Avery Center Receives $125K Grant to Spark Conversations About Race and Inequality

Avery Center Receives $125K Grant to Spark Conversations About Race and Inequality

In response to the church tragedy in Charleston, S.C., and through the support of Google, the College of Charleston’s Avery Research Center for African American History and Culture; the Coastal Community Foundation’s Lowcountry Unity Fund; and the International African American Museum are working together to cultivate discussions about race.

Avery Center

Avery Research Center for African American History and Culture.

Google will award a grant to the Avery Research Center in the amount of $125,000. The College of Charleston Foundation will establish an education initiative on race and social justice in response to the recent events in Charleston. Through a collaboration that includes the Avery Research Center, the African American Studies Program, the Lowcountry Digital History Initiative, and multiple community partners, the education initiative will facilitate a dialogue on race, justice, and reconciliation in Charleston and surrounding communities.

“For 150 years Avery has been dedicated to African American education and documenting the black experience,” College Dean of Libraries John White said. “This award will allow the faculty and staff at the Center to play a critical role in promoting a more complete understanding of our shared past. It is our sincere hope that we can foster a discussion on important issues of race and reconciliation in our communities.”

Google, which has a data center located at the Mt. Holly Commerce Park in Berkeley County, S.C., has committed $375,000 in the hope that these resources will serve as a springboard for community conversations.

“The African American Studies Program at CofC is uniquely situated here in the Lowcountry,” Program Director Conseula Francis said. “So much of African American history and culture has roots here and those roots reach out across the country and around the globe. Talking seriously and openly about race and social justice here in Charleston can go a long way in facilitating these conversations elsewhere.”

Google’s grant will  support the building of the International African American Museum in Charleston as well as the following nonprofit organizations:

Coastal Community Foundation of SC’s Lowcountry Unity Fund – $75,000. The purpose of the fund is to promote long-term solutions that address systemic issues contributing to racism and economic inequality in African-American communities. The Foundation will work with other grant recipients on the speaking series and other related activities.
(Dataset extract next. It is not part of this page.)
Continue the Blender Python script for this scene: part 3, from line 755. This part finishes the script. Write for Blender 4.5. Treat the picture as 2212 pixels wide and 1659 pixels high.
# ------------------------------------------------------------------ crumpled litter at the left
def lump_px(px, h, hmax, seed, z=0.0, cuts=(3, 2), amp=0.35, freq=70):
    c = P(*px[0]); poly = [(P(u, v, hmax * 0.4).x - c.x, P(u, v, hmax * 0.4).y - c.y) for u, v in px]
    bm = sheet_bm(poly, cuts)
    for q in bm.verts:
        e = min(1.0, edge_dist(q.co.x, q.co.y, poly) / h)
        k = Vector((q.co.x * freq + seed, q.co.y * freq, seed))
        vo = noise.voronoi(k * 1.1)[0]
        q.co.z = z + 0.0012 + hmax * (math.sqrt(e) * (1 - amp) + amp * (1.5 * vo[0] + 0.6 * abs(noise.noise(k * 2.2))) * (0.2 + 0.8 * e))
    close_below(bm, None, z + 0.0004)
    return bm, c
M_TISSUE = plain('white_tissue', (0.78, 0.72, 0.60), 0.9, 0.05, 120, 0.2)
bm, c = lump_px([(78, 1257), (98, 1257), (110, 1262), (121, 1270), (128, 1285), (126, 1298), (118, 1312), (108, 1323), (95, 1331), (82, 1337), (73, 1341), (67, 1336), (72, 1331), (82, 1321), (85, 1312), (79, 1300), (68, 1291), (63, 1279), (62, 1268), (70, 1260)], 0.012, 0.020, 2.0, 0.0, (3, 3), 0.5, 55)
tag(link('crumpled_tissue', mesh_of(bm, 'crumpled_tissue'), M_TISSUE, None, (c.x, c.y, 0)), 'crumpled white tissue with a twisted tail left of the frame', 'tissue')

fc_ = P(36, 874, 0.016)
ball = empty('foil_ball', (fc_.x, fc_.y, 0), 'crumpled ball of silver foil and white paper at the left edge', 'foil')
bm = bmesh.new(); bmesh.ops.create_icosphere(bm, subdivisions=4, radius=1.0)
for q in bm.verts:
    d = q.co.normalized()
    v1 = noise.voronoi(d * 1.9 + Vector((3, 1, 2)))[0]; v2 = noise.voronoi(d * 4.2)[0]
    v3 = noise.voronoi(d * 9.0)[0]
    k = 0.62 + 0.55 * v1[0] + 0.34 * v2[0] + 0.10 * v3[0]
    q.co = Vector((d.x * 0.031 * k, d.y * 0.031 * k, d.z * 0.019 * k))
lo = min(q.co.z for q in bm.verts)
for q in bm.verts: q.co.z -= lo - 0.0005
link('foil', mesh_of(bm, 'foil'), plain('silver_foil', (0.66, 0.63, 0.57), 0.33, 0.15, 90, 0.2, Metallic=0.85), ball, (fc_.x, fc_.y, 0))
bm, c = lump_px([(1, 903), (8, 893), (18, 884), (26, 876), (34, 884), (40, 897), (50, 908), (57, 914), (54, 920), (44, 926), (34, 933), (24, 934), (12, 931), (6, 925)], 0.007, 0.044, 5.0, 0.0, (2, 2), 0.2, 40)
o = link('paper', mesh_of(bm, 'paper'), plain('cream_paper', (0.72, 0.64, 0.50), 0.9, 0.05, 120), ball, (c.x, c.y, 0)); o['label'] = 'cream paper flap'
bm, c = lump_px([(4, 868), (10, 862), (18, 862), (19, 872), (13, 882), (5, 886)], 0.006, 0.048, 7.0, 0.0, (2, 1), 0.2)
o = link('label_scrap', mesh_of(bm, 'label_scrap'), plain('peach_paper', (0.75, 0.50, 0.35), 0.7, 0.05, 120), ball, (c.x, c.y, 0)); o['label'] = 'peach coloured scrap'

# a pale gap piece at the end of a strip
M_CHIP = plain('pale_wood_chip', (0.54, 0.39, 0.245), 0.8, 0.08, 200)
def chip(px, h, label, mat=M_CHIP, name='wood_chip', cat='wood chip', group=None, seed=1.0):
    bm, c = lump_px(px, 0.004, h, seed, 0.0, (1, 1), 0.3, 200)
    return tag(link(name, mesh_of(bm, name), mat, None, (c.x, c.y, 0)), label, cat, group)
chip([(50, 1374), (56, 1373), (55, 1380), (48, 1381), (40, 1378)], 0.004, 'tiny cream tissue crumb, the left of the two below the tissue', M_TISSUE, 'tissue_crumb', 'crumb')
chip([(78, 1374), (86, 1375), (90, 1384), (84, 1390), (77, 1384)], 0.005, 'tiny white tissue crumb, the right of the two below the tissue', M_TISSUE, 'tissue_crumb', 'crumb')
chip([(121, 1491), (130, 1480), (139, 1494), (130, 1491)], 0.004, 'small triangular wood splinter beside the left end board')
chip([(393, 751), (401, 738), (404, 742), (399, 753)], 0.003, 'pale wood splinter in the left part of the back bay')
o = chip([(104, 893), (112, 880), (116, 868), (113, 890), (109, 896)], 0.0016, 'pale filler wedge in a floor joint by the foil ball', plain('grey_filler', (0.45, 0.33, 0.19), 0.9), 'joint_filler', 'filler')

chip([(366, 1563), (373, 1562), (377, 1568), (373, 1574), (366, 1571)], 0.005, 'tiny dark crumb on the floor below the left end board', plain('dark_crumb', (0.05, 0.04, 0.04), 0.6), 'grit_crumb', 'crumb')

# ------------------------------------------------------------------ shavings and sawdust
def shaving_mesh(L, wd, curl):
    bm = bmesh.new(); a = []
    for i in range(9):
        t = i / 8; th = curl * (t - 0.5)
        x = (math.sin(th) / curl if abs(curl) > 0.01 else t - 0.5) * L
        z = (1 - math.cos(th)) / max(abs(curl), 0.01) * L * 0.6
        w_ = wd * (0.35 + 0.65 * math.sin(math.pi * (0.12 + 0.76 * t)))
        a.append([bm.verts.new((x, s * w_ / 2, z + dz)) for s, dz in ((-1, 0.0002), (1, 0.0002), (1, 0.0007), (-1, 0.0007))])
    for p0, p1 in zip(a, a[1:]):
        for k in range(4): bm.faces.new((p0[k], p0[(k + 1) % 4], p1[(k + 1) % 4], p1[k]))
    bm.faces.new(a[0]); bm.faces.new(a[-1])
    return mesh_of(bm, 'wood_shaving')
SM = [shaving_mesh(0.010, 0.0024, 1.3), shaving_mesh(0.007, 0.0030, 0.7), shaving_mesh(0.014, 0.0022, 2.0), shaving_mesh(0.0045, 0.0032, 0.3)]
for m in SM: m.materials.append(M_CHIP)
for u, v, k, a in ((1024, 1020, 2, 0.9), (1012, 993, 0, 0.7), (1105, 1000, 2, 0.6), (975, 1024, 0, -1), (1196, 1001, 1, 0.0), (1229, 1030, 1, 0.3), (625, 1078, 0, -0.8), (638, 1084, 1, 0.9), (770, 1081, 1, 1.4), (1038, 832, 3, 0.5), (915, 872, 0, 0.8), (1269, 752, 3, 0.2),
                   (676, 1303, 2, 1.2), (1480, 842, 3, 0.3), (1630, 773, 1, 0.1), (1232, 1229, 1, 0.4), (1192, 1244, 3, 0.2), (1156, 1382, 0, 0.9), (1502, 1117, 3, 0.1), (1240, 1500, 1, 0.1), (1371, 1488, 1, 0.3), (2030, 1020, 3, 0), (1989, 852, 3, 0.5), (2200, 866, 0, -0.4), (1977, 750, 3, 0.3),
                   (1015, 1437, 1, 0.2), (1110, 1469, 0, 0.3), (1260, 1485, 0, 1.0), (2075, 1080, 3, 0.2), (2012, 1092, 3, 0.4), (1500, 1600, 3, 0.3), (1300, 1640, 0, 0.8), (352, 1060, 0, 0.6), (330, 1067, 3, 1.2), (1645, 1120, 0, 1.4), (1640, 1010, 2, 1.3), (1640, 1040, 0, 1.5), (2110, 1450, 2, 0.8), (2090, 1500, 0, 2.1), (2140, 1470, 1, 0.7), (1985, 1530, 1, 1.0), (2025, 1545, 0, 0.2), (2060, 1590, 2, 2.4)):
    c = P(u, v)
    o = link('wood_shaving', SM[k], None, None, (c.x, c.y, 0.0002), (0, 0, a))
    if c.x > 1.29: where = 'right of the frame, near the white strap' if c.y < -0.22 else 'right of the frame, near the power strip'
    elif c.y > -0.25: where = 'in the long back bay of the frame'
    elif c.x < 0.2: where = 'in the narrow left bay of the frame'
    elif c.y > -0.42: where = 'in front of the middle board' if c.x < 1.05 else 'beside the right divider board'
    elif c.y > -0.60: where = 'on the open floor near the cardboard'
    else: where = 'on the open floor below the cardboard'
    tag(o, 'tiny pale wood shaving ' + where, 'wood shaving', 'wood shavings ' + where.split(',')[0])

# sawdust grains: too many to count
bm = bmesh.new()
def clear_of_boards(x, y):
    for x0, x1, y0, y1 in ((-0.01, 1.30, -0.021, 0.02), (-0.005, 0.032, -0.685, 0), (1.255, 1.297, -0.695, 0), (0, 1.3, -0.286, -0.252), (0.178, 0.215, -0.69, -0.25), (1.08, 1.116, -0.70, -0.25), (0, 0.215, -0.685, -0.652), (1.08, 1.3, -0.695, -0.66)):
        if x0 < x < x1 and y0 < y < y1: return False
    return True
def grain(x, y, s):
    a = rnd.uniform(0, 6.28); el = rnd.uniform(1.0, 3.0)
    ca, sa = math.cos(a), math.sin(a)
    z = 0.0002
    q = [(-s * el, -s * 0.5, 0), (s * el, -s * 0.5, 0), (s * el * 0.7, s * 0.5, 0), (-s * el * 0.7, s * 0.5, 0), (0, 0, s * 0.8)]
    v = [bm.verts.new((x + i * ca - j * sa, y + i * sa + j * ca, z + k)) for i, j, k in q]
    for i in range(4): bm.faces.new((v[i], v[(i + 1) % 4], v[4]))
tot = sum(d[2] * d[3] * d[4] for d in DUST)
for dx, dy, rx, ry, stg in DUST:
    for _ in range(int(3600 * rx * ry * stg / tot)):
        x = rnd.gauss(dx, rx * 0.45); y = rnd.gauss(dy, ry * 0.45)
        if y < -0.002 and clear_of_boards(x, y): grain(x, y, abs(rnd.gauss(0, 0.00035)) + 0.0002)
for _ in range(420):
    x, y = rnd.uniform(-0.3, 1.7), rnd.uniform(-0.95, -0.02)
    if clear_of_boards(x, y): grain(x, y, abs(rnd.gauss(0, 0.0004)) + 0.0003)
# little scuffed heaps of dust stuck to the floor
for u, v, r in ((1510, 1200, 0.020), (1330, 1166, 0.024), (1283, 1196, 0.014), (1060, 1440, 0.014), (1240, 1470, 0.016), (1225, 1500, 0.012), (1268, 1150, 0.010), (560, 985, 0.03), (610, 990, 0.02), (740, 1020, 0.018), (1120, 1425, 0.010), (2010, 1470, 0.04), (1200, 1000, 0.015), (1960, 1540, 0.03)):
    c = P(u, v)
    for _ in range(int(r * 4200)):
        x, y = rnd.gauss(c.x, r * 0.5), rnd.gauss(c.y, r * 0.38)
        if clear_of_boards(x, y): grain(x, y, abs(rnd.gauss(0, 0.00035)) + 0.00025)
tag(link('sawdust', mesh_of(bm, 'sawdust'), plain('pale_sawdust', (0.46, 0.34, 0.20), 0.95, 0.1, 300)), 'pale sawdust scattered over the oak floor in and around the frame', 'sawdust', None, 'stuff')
The International African American Museum (IAAM) – $175,000 The International African American Museum, set to break ground in 2017, will communicate the largely overlooked history of African Americans in the Lowcountry, South Carolina, and explain how this population impacted the nation. The IAAM aims to re-center South Carolina’s place in global history, speaking to its pivotal roles during the Trans-Atlantic slave trade, the Civil War, and the Civil Rights Movement. Funds will be used to support the construction and operation of the museum.